HC Deb 19 November 2003 vol 413 cc1011-3W
Mr. Damian Green

To ask the Secretary of State for Education and Skills what assessment he has made of the effect on costs to his Department of raising the repayment thresholds on student loans to £15,000 a year. [137574]

Alan Johnson

We plan to publish a Regulatory Impact Assessment before the end of the year which will set out the impact of this change alongside the financial implications of the other policies announced in the Higher Education White Paper.

Mr. Cousins

To ask the Secretary of State for Education and Skills what estimate he has made of(a) the total outstanding size of student loan debt with the Government and its agencies in each year since 2001 and (b) the total Government payment for full or partial remission of tuition fees since 2001; and if he will list the planning assumptions for the size of each for the next three years. [139022]

Alan Johnson

On(a) the outstanding size of student loan debt for England and Wales at the end of financial year 2001–02, i.e. at 31 March 2002 was £7,203,199,000. A figure for student loan debt as at 31 March 2003 will be available when the DfES Resource Accounts for 2002–03 are published which is planned for December 2003. Planning assumptions are based around an increase of approximately £2 billion per annum in student loan debt for England and Wales. The Department does not hold figures for Scotland and Northern Ireland.
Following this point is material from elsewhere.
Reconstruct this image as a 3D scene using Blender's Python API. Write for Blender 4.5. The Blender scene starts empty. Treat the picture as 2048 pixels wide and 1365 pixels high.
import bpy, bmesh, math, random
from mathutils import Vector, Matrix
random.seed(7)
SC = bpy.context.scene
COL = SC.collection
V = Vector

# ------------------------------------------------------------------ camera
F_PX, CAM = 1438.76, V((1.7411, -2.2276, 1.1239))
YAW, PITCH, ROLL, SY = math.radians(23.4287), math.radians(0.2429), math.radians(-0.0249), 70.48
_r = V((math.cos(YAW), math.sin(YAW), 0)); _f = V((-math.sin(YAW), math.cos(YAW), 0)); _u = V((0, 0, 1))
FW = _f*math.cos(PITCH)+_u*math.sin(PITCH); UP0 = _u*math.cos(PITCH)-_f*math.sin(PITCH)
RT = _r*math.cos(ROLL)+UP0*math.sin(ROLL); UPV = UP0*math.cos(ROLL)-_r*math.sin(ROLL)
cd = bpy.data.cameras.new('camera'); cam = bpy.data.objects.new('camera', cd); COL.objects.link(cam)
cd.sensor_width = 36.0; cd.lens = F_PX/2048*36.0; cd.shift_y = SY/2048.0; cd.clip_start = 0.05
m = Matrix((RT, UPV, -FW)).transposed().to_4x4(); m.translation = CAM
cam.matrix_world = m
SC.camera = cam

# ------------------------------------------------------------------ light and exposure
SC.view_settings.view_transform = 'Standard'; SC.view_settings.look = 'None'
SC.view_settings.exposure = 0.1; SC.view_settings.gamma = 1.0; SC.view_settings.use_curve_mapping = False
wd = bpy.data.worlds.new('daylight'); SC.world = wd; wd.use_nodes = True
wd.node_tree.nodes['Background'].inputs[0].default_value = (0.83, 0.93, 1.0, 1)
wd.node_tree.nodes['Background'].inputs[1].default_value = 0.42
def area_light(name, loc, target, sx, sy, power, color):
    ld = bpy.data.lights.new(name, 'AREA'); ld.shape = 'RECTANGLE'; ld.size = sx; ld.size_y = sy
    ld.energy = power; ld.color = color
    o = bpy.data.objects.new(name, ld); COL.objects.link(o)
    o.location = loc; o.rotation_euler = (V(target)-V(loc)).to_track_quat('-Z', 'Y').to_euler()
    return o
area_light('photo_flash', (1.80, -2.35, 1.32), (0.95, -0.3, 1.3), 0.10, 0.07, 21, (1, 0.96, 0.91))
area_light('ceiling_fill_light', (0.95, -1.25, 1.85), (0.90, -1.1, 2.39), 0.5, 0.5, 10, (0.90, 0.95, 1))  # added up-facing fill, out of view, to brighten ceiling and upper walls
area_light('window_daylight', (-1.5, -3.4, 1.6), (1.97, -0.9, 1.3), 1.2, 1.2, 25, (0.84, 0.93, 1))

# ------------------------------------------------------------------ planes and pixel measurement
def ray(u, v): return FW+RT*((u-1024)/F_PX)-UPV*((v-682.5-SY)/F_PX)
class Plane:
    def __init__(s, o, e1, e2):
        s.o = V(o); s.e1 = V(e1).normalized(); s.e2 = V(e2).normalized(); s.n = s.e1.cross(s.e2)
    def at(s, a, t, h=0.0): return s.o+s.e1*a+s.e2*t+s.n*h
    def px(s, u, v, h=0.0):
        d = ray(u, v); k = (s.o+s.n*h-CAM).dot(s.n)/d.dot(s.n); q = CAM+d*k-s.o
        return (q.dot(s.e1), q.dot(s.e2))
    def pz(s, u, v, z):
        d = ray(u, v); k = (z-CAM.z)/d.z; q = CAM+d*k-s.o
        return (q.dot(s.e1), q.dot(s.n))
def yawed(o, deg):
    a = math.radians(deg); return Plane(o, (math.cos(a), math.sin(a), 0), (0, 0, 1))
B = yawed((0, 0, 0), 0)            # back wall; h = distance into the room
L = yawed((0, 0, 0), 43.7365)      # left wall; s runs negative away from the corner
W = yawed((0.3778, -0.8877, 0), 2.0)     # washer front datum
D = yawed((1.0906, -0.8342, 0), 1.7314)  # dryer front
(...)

On (b) the cost to the Government of the public contribution to existing tuition fee remission arrangements for English and Welsh domiciled students studying in the United Kingdom is £382 million for 2001/02 academic year. Projections of fee income to English HEIs from home and EU domiciled students will be available at the end of November.

Paul Farrelly

To ask the Secretary of State for Education and Skills what recent research his Department has undertaken to establish whether students differentiate between debt and income-contingent loans. [139636]

Alan Johnson

The Department has not undertaken research to establish whether students differentiate between debt and income-contingent loans.

Paul Farrelly

To ask the Secretary of State for Education and Skills what the average level of debt for a student leaving university was in each academic year since 1993–94. [139642]

Alan Johnson

The table shows the average student loan debt at the point at which they entered repayment status for borrowers who became liable to repay their loans in financial years 1999–2000 to 2002–03. Data for earlier years are not available.

£
Average student loan debt on entering repayment status1
Financial year entered repayment status2 Mortgage style loans3 Income contingent loans4 Part-time loans5
1999–2000 3,530 6 6
2000–01 4,090 2,300 6
2001–02 4,490 3,410 450
2002–03 5,150 5,980 520
1 Data rounded to nearest 10. Includes interest accrued up to the point of entering repayment status. Excludes any early voluntary repayments which may have been made before borrowers enter repayment status. Debt of borrowers with more than one loan type has been split between types.
2 Borrowers enter repayment status in the April following their graduation or otherwise leaving their course. Borrowers may have accounts in more than one cohort year of entering repayment.
3 Loans made to students who entered higher education up to 1997/98 or who entered in 1998/99 under existing arrangements. Includes loans repayable to the private sector following the sale of two tranches of student loans.
4 Loans, repayable on an income contingent basis, available to students who entered higher education from academic year 1998/99. These loans were subject to a repayment holiday until April 2000. Includes hardship loans.
5 Fixed-rate loans made to eligible part-time students, introduced in September 2000.
6 Not applicable.

Source:

Student Loans Company.

The first cohort of students on a three-year degree course who entered higher education under the new student support arrangements became liable for repayment in April 2002. That, and earlier, cohorts includes a disproportionate number of students on shorter courses as well as those who have left higher education before completing their courses. Therefore the average level of debt will not be representative of the average debt experienced by those who complete their courses.

Borrowers are liable to repay their loans from the April following graduation or otherwise leaving their course. Most borrowers who started their course from the 1998/99 academic year will repay income contingent loans. Loans for those who started their course before 1998/99 are repayable on a mortgage style basis.

The Department does not have annual data for HE students' total debt on graduation (including bank loans, overdrafts, credit cards, and informal debts to family and friends). The Student Income and Expenditure Survey (SIES), which collects this information is undertaken every three to four years. Findings from the last survey in 1998/99 showed that the average total anticipated debt of all full-time students graduating in 1998/99 was £3,462. The Department has conducted a SIES for the 2002/3 academic year which will be published shortly.